CA upholds legality of fees imposed by CDC

The Court of Appeals (CA) has declared as legal the royalty fees being imposed by the Clark Development Corporation (CDC) for regulating the flow of fuel at the Clark Special Economic Zone.

In an eight-page decision penned by Justice Rebecca de Guia, the CA’s fourth division, denied the petition of Caltex Philippines Inc. seeking to void the implementation of royalty fees on fuel deliveries inside the Clark Special Economic zone.

The CA said Caltex was not able to substantiate its accusations that the royalty fees being collected by the CDC are invalid because it has no basis, unreasonable and grossly in excess of the cost of surveillance, inspection and supervision.

Caltex claimed that CDC is not allowed to impose royalty fees on sale and delivery of fuel inside the Clark Special Economic Zone under Republic Act 7227 or the Bases Conversion and Development Act of 1992.

In its petition, Caltex said the royalty fees are unreasonable because the cost of such regulation is already covered by the accreditation, annual and gates pass fees imposed by the CDC.
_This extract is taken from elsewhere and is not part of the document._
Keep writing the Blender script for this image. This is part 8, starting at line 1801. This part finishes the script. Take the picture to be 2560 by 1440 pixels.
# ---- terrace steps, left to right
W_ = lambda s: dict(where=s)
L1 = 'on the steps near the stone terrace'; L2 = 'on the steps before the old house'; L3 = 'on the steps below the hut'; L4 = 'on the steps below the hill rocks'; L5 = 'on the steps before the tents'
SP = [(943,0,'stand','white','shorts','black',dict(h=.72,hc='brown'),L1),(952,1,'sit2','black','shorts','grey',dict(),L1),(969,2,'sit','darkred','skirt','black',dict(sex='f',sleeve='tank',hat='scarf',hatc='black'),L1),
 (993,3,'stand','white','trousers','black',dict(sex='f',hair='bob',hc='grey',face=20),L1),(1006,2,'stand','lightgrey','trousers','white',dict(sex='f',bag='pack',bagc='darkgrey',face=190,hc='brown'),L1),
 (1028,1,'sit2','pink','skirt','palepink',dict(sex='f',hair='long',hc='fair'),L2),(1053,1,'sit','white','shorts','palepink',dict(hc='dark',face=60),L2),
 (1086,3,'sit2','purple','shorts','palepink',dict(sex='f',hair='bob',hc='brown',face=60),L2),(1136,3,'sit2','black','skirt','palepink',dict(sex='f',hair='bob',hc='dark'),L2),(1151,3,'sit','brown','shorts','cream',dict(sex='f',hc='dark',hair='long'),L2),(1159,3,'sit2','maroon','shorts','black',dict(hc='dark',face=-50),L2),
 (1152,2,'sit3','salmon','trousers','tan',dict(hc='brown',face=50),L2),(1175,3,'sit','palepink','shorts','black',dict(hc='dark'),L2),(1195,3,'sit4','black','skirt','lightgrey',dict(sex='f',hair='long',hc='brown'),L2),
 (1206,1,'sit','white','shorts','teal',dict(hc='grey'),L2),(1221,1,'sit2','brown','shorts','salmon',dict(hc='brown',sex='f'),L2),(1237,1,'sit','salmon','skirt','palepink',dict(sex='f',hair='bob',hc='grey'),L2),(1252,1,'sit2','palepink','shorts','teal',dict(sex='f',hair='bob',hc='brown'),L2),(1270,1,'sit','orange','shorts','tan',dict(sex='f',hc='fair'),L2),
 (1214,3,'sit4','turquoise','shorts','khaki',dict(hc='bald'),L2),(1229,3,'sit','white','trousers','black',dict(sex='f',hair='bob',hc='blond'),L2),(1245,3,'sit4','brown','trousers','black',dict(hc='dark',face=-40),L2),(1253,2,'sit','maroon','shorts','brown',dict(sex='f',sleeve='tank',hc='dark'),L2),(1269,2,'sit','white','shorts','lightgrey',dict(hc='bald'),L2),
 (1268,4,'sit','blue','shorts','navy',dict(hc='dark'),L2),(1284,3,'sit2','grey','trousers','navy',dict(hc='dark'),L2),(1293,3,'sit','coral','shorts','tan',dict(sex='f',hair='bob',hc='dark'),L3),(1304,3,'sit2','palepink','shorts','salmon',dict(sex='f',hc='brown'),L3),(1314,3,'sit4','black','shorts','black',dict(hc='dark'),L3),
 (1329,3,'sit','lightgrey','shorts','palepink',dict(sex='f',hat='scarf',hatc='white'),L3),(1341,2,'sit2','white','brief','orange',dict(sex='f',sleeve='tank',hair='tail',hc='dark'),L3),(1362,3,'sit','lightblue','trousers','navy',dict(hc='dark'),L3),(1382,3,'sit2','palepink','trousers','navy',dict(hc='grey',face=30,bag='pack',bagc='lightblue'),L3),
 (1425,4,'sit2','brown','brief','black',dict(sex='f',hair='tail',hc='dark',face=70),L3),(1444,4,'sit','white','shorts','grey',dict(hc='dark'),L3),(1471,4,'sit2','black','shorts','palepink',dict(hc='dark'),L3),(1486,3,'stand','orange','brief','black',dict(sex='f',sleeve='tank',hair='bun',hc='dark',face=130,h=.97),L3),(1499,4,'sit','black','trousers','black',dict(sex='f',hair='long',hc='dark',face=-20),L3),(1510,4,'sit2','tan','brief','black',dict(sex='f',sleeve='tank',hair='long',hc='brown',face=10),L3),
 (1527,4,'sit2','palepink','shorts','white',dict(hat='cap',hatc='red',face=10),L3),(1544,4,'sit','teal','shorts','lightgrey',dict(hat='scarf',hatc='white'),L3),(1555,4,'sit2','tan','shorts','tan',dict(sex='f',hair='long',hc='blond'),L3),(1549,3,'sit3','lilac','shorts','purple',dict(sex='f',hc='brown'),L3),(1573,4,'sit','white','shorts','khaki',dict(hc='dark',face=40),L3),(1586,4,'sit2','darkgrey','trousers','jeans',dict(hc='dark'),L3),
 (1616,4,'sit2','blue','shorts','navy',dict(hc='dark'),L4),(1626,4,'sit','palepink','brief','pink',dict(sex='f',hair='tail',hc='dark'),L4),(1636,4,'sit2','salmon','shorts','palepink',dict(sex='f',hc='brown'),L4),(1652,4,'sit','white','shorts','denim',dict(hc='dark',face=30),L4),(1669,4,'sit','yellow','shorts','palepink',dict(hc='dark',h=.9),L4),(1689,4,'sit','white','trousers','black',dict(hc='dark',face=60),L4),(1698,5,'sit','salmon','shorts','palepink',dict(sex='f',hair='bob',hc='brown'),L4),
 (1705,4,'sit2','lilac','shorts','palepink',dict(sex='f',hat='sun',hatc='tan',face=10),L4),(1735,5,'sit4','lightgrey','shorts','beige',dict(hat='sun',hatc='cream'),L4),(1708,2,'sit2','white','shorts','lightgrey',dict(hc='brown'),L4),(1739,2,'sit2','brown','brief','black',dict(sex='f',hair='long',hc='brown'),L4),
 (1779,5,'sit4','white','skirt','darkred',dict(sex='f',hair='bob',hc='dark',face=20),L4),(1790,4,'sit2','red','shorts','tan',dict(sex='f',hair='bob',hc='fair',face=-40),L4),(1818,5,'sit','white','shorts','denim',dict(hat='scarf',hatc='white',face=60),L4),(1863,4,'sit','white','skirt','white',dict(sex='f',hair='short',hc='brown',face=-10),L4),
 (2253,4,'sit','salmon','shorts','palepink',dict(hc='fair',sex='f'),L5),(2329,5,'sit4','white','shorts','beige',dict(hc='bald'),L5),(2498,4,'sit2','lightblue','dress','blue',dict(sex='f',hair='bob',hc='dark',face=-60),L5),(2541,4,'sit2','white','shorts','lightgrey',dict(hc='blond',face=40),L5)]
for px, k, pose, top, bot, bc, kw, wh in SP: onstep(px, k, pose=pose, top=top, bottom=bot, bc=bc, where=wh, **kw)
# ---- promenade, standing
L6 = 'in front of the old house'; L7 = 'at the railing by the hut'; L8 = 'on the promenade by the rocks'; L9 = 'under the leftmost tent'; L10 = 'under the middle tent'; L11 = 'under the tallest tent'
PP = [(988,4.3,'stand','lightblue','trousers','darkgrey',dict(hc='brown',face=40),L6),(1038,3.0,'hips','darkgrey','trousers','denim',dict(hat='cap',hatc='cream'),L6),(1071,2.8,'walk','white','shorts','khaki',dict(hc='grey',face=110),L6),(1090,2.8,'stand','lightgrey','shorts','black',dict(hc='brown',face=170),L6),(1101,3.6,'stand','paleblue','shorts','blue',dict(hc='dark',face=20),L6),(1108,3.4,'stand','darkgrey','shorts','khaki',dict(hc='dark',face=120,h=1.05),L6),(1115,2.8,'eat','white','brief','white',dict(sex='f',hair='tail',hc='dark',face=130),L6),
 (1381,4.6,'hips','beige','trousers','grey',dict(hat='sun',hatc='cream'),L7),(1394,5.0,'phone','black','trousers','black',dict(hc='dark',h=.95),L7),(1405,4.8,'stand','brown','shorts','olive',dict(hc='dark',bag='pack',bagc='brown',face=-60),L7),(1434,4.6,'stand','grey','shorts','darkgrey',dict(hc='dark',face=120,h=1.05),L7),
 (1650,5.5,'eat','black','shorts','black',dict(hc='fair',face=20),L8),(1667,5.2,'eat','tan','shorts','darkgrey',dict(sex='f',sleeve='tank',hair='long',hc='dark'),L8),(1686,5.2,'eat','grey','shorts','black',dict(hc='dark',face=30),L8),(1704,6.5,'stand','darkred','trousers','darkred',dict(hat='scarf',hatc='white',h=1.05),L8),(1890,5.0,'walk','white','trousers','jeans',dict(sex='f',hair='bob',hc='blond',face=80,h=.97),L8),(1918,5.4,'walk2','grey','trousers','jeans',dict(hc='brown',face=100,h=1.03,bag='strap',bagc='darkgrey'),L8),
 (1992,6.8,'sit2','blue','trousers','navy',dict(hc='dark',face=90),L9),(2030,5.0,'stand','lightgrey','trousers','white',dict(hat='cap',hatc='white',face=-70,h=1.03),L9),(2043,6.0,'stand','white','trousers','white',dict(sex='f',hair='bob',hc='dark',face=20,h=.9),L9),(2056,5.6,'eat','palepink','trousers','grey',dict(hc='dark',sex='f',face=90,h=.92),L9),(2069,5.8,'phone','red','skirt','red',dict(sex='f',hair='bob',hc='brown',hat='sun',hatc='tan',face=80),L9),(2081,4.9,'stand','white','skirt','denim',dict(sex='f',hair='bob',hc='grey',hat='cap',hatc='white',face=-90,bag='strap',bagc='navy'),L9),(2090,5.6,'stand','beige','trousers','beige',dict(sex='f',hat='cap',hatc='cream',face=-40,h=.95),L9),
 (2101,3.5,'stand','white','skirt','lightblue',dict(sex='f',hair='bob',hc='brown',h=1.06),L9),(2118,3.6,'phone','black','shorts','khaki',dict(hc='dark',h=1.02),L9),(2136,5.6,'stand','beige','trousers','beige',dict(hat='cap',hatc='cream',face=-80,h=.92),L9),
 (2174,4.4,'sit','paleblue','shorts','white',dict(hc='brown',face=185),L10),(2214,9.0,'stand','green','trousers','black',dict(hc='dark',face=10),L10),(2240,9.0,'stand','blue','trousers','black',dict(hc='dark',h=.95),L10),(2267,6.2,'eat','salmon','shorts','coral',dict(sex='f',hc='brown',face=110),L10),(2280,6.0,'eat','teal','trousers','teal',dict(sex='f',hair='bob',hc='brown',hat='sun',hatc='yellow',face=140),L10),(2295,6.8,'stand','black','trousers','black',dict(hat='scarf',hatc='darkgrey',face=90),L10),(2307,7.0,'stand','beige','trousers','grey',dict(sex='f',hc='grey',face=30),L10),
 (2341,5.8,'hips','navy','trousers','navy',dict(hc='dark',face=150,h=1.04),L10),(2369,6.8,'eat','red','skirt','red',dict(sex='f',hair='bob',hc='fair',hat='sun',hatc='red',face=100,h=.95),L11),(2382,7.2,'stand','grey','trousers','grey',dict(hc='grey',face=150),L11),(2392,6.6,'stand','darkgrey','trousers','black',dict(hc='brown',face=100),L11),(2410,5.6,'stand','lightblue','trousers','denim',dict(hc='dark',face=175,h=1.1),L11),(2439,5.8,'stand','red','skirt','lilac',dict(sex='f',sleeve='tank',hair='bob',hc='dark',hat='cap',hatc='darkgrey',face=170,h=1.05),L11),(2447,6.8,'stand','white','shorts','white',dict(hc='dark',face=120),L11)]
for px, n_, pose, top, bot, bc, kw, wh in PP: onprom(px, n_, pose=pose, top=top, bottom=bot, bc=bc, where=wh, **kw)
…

In ruling in favor of the CDC, the CA cited that under Section 4 of Presidential Decree 66, the CDC can collect fees and charges for the issuance of permits, licenses and other services.

PD 66 also provides that the CDC shall have supervision and control over the movement of cargoes, wares, articles, machineries, equipment, supplies or merchandise of every type and description.

"The fact that incidentally revenue is also obtained does not make the imposition a tax as long as the primary purpose of such imposition is regulations," the CA said.